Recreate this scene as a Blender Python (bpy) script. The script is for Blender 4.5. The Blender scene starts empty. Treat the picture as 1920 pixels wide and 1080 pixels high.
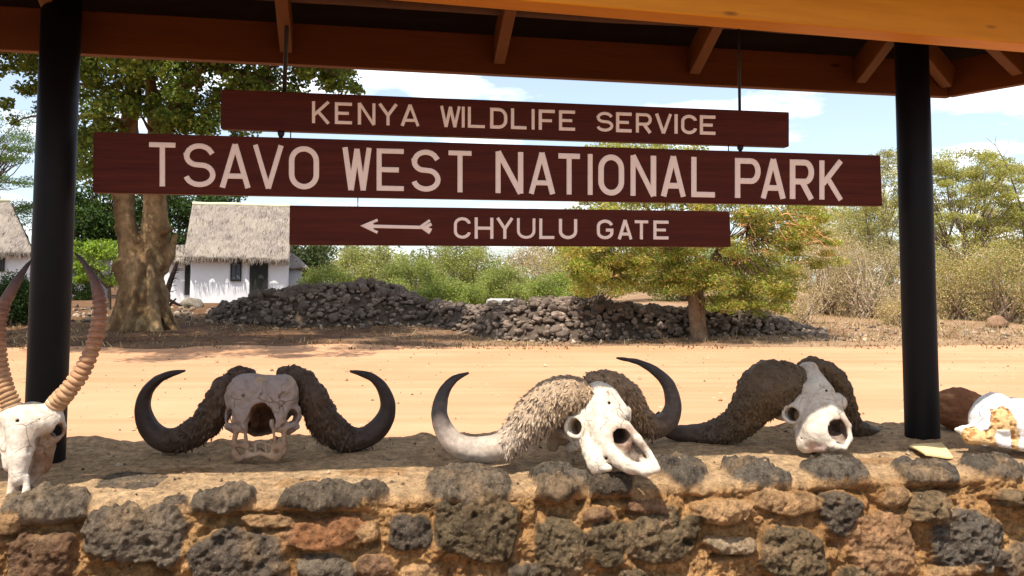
|---|
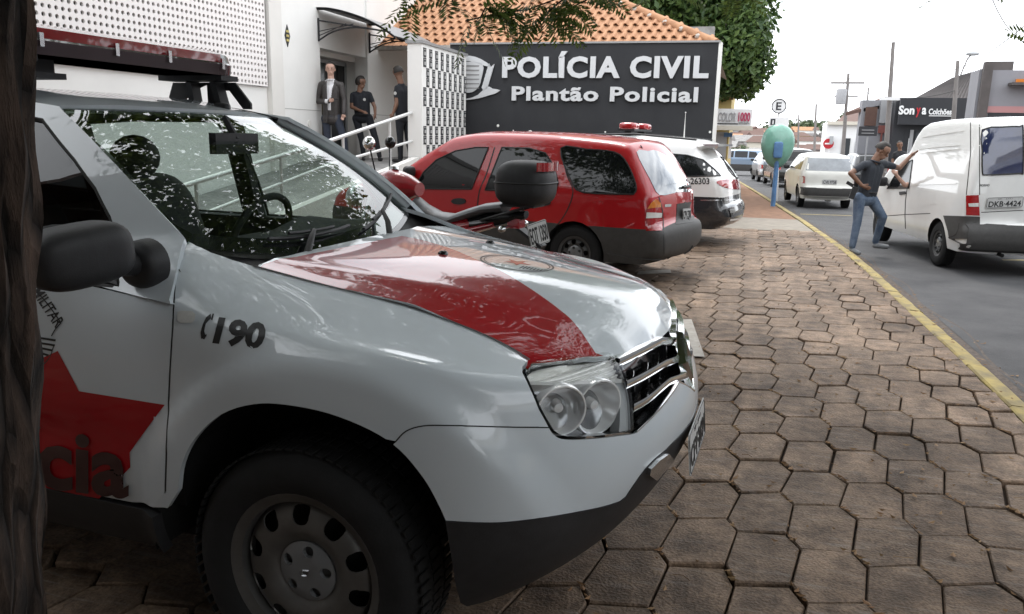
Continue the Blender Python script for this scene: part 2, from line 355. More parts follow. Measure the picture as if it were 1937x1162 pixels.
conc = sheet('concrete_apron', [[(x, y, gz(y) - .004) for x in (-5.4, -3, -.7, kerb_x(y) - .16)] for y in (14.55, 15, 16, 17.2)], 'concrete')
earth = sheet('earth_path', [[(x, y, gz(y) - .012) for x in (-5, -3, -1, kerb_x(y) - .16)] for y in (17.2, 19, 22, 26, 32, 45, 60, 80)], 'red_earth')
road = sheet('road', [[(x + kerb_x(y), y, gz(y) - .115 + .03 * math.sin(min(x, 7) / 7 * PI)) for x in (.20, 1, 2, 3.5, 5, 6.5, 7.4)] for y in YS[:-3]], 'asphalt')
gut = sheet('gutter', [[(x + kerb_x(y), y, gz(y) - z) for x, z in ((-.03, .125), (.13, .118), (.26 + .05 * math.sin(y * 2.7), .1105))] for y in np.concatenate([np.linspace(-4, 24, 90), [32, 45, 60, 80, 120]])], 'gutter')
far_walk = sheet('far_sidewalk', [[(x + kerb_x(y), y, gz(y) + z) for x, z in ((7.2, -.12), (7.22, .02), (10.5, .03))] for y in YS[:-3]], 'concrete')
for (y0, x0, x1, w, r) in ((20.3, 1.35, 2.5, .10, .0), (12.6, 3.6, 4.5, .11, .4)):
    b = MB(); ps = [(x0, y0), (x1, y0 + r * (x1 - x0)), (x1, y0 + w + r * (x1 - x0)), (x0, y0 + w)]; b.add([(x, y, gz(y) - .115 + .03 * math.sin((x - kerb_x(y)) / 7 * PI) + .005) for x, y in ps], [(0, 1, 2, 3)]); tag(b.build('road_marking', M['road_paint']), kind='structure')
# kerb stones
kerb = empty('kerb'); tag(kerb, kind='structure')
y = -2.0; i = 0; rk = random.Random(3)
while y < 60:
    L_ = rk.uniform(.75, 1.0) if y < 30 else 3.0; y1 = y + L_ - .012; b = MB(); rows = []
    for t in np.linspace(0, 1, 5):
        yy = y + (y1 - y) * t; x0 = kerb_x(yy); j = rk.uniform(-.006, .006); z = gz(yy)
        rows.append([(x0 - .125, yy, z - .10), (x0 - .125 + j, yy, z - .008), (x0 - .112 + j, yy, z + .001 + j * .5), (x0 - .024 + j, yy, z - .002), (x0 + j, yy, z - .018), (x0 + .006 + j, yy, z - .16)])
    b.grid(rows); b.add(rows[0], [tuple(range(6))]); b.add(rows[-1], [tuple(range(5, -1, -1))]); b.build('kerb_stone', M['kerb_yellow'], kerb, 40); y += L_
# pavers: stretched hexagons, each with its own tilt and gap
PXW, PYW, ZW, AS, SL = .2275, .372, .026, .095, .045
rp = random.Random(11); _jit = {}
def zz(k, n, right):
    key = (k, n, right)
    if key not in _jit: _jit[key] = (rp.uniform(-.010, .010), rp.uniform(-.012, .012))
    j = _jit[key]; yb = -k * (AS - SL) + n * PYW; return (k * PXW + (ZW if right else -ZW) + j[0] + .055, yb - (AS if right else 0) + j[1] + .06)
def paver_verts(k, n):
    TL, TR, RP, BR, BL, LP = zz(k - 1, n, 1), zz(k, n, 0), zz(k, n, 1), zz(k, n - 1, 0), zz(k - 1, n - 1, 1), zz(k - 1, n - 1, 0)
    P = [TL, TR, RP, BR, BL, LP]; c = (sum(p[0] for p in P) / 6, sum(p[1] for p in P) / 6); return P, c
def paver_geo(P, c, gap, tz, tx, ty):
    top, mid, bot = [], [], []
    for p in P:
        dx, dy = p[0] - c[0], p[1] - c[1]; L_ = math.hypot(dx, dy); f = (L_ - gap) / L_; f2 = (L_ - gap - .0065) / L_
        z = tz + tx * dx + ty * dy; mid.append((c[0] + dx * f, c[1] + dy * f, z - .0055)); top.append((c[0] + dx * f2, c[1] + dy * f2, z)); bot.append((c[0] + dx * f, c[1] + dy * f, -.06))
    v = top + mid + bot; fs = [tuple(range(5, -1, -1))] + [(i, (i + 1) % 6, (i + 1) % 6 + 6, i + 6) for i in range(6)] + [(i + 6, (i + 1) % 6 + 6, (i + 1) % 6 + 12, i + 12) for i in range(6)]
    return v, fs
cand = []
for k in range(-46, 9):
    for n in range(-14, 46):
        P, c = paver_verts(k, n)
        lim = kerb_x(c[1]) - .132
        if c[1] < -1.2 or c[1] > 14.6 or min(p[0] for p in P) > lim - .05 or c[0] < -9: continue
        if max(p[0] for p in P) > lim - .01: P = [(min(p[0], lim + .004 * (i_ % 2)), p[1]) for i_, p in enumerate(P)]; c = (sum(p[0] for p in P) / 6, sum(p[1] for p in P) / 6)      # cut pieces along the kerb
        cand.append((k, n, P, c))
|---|
Go through the records above, find every line with the word "pixels", and list those lines.

Answer to this problem:
Recreate this scene as a Blender Python (bpy) script. The script is for Blender 4.5. The Blender scene starts empty. Treat the picture as 1920 pixels wide and 1080 pixels high.
Continue the Blender Python script for this scene: part 2, from line 355. More parts follow. Measure the picture as if it were 1937x1162 pixels.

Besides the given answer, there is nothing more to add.